Recorded information:
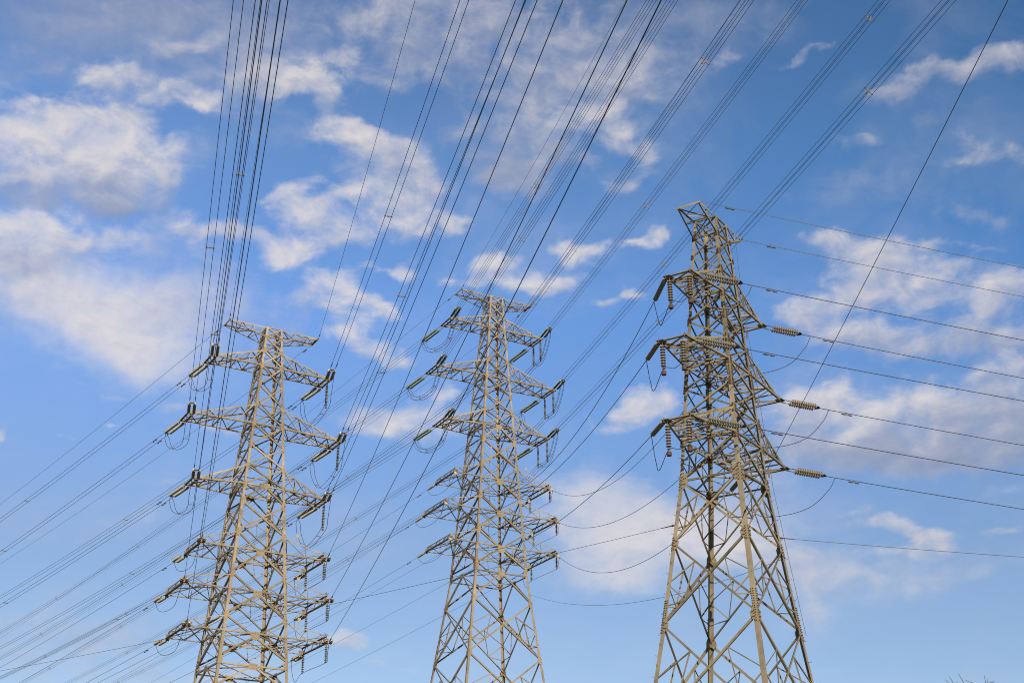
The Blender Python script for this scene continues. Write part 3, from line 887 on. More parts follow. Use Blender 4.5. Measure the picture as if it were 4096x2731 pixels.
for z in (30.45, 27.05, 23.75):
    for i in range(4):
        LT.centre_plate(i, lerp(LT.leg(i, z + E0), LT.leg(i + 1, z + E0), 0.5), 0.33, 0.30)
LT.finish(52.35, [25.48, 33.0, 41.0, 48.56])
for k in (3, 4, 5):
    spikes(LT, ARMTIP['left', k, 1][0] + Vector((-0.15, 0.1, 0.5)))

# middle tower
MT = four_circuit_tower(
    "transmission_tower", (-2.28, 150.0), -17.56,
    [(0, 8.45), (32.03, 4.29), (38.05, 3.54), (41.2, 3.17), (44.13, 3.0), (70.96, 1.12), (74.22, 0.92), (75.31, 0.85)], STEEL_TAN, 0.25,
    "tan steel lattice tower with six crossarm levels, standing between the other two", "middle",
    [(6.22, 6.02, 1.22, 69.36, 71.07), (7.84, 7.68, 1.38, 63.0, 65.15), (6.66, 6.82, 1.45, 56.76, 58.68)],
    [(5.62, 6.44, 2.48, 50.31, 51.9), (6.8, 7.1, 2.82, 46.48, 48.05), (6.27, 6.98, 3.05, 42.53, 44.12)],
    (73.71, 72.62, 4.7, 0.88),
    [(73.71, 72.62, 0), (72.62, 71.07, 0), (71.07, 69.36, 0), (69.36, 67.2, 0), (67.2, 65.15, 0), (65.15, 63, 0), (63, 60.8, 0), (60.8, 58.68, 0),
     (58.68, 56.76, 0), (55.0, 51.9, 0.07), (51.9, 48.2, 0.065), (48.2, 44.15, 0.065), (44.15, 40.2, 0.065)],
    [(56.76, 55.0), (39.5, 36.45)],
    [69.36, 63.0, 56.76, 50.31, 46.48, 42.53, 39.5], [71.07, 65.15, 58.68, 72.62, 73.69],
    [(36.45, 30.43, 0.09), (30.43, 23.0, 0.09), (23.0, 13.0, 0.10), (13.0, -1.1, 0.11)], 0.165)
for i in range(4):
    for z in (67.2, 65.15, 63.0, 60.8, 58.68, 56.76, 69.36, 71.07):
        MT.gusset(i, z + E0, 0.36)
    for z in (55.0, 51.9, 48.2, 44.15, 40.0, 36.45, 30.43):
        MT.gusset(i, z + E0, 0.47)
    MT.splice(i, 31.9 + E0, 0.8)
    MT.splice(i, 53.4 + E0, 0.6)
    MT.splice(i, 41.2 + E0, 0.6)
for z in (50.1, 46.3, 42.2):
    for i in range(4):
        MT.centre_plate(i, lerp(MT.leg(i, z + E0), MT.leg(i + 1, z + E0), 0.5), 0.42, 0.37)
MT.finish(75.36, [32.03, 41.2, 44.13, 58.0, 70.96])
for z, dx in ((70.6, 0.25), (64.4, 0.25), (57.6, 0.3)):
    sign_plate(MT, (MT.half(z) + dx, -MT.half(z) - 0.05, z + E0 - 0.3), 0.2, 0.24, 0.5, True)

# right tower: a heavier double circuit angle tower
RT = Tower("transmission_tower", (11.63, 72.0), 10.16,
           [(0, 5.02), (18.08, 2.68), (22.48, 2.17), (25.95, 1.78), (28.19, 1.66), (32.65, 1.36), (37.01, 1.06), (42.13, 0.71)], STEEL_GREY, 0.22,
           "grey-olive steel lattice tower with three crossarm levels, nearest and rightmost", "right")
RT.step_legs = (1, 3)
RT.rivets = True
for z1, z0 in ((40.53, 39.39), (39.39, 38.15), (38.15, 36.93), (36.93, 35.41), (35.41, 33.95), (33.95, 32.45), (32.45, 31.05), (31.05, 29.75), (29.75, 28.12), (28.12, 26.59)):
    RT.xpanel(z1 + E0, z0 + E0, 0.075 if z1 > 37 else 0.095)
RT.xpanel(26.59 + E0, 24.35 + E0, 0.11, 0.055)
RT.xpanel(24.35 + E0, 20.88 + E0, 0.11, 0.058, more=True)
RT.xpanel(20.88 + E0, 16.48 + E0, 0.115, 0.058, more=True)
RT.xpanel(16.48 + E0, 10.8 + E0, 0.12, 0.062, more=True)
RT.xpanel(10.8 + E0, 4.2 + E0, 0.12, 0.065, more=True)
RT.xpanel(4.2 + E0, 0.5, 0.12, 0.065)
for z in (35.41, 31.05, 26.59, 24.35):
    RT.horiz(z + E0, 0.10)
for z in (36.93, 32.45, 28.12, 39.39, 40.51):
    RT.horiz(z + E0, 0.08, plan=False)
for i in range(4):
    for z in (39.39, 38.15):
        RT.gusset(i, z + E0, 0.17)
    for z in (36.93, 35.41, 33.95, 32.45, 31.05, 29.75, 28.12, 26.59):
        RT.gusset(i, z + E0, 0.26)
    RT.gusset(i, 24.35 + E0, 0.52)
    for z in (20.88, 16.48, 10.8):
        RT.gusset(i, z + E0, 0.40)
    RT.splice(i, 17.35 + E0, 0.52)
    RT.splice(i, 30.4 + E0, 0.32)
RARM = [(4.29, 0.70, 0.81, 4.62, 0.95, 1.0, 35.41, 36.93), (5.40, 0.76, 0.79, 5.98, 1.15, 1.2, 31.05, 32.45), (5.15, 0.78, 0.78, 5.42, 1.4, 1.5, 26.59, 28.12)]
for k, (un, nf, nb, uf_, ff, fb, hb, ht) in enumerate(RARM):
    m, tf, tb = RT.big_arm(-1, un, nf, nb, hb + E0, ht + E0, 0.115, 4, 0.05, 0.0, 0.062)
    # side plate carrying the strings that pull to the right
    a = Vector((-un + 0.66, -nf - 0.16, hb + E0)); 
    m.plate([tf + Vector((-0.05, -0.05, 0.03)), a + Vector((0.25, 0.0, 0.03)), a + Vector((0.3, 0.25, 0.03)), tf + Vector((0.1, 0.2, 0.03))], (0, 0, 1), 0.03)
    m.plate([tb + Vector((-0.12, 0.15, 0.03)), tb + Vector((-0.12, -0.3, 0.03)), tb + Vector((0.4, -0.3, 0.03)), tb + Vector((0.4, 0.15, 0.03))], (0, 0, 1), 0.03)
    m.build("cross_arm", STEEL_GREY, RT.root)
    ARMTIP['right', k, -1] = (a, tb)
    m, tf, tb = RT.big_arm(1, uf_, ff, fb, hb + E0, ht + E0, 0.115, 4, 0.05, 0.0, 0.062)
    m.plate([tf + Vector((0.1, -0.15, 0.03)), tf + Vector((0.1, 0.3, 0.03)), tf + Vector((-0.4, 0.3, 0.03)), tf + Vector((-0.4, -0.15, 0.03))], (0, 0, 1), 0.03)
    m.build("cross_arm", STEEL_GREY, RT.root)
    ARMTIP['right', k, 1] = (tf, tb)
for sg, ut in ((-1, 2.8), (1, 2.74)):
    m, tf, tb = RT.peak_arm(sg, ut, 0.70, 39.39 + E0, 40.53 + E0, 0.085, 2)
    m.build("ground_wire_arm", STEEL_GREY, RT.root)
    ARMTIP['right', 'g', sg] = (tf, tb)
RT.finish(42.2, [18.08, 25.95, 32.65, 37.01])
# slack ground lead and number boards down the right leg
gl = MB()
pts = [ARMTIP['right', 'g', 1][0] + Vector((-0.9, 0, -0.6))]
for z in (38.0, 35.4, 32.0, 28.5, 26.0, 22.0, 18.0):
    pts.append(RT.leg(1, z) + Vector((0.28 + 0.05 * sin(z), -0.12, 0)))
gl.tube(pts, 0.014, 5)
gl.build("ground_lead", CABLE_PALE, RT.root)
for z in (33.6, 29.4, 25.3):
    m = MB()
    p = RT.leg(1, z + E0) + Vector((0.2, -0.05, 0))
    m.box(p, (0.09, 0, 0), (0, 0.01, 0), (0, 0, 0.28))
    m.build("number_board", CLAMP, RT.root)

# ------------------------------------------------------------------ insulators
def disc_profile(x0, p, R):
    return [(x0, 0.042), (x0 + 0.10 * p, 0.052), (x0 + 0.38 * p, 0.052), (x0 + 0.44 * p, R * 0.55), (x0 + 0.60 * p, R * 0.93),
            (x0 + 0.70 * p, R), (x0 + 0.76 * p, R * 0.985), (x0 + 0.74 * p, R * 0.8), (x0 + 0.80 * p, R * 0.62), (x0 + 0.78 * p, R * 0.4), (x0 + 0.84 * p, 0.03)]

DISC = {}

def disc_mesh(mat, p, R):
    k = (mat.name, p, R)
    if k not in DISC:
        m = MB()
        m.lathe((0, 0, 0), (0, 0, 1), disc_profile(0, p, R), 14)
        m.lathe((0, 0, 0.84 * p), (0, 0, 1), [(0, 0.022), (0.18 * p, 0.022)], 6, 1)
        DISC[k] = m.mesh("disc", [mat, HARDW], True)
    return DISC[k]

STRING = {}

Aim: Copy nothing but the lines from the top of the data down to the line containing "spikes(LT, ARMTIP['left', k, 1][0]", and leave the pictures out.

Output for this task:
The Blender Python script for this scene continues. Write part 3, from line 887 on. More parts follow. Use Blender 4.5. Measure the picture as if it were 4096x2731 pixels.
for z in (30.45, 27.05, 23.75):
    for i in range(4):
        LT.centre_plate(i, lerp(LT.leg(i, z + E0), LT.leg(i + 1, z + E0), 0.5), 0.33, 0.30)
LT.finish(52.35, [25.48, 33.0, 41.0, 48.56])
for k in (3, 4, 5):
    spikes(LT, ARMTIP['left', k, 1][0] + Vector((-0.15, 0.1, 0.5)))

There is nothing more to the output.